Após mais de três anos com um cardápio restrito, basicamente, ao iFood, o mercado brasileiro de delivery de comida vive a expectativa de um reaquecimento em seu cenário de competição. E uma das provas do apetite nessa disputa envolve dois nomes que estão movimentando para fazer frente ao aplicativo brasileiro.
Marca internacional da gigante chinesa Meituan, com chegada prevista ao Brasil em novembro de 2025, a Keeta deu entrada em dois processos recentes contra a 99Food, braço de delivery da 99, que, por sua vez, é controlada pela Didi Chuxing, outro grande player do país da Grande Muralha.
Na primeira ação, registrada nesta quinta-feira, 14 de agosto, no Foro Central de São Paulo, a Keeta pede a suspensão de cláusulas anticompetitivas, de bloqueio, que estariam sendo impostas pela 99Food a restaurantes parceiros estratégicos.
De acordo com a empresa, tais cláusulas são um mecanismo direcionado de exclusão de mercado, sem justificativa econômica legítima. E foram criadas especificamente para impedir a sua entrada no Brasil, sufocando a concorrência, fechando o mercado e “reduzindo a inovação”.
A companhia alega que, ao relançar seu serviço de delivery, em junho, após encerrá-lo em 2023, a 99 passou a oferecer pagamentos antecipados para grandes cadeias de restaurante. Os valores viriam acompanhados da proibição dessas redes negociarem com a Keeta.
A proibição, entretanto, não se estenderia ao iFood, que detém uma fatia de cerca de 80% do segmento. Essa é uma prática que, na visão da Keeta, busca criar um duopólio entre a líder do mercado e a 99Food, criando uma “barreira artificial” a novos entrantes.
“Essas cláusulas não estão em conformidade com a lei e as regras de concorrência, como a 99Food alega. São abusivas e anticoncorrenciais, e tentam fechar o mercado para apenas dois concorrentes, limitando a escolha do consumidor e minando os princípios de um mercado livre e justo”, afirmou a Keeta, em nota.
Segundo a empresa, até o momento, a 99 teria abordado mais de 100 redes no País, oferecendo pelo menos R$ 900 milhões em pagamentos antecipados, vinculados à assinatura de contratos nesses moldes.
“Esse valor é quase equivalente ao R$ 1 bilhão que a DiDi anunciou para reiniciar a 99Food”, ressalta a companhia, que, na ação, solicita a suspensão imediata das cláusulas de bloqueio e a proibição de sua inclusão em futuros contratos.

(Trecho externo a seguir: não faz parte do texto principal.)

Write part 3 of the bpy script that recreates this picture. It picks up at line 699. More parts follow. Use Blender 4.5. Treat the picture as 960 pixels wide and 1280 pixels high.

Já no segundo processo, a companhia acusa a 99 de concorrência desleal e uso indevido de marca, a partir da compra, no Google Ads, de palavras-chave com o termo Keeta e correlatos.
A empresa alega que, ao pesquisar essas palavras, o consumidor visualiza anúncios patrocinados da 99Food, deslocando o resultado orgânico da Keeta para posições inferiores no serviço de busca.
Na ação, a companhia teve deferido na última terça-feira, 12 de agosto, o pedido de concessão de tutela de urgência para que a rival cesse imediatamente essa prática, sob pena de multa diária mínima de R$ 20 mil, além do pagamento de indenização por danos morais de R$ 100 mil.
Procurada, a 99 não se manifestou até o fechamento dessa reportagem. Outros valores, no entanto, indicam que essa disputa ainda vai dar o que falar. E trazem um termômetro do que está envolvido nesse caldeirão.
Se a 99 anunciou o relançamento do 99Food, como parte de um investimento de R$ 1 bilhão, a Meituan também não está economizando com a chegada da Keeta ao País. Com a previsão de iniciar suas operações em novembro, o grupo projeta um aporte de R$ 5,6 bilhões no Brasil nos próximos cinco anos.
O fato é que, em meio a esse imbróglio judicial, e aos esforços e recursos dedicados a essa esfera, quem pode seguir se beneficiando é o iFood, que, por sua vez, também anunciou um pacote bilionário recentemente.
No início de agosto, a empresa controlada pela Prosus divulgou que planeja investir R$ 17 bilhões no Brasil para o ano fiscal que vai de abril de 2025 até março de 2026. O montante representa um crescimento de 25% sobre o valor aportado no exercício fiscal anterior.